Adam Kay's This is Going to Hurt (Picador) leapfrogged Lee Child's The Midnight Line (Bantam) to swipe second place, with 16,744 copies sold, and secured a third week as the Paperback Non-Fiction number one.
Karin Slaughter's The Good Daughter (HarperCollins) was the highest-charting new entry, in fourth place, with 14,900 copies sold. John le Carre's A Legacy of Spies (Penguin) followed closely behind in fifth, with 12,514 units shifted in its first three days on sale.
Kate Mosse's The Burning Chambers (Mantle) blazed into the Original Fiction number one, shifting 7,546 copies. The author's first title with Pan Macmillan hit her highest first-week volume for a hardback since Citadel in 2012.

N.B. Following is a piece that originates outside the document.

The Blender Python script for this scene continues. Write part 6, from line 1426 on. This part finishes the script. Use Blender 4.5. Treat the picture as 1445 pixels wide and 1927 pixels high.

It was a busy week for the Children's market, with Sarah J Maas scoring her third kids' number one with A Court of Frost and Starlight (Bloomsbury), selling 10,929 copies—a personal record. She is only the second female author to hit the Children's top spot this year, after Fiona Watt and Rachel Wells' That's Not My Chick (Usborne) in March. Liz Pichon's Biscuits, Bands and Very Big Plans (Scholastic) drummed into second place, with 9,826 copies sold, and Rick Riordan's The Burning Maze (Penguin) scorched into third place.
The print market declined slightly on the week before, dropping 2.3% in value week on week to £24.8m. However, it improved 0.2% on value against the same week in 2017, racking up the highest value for week 18 since 2010.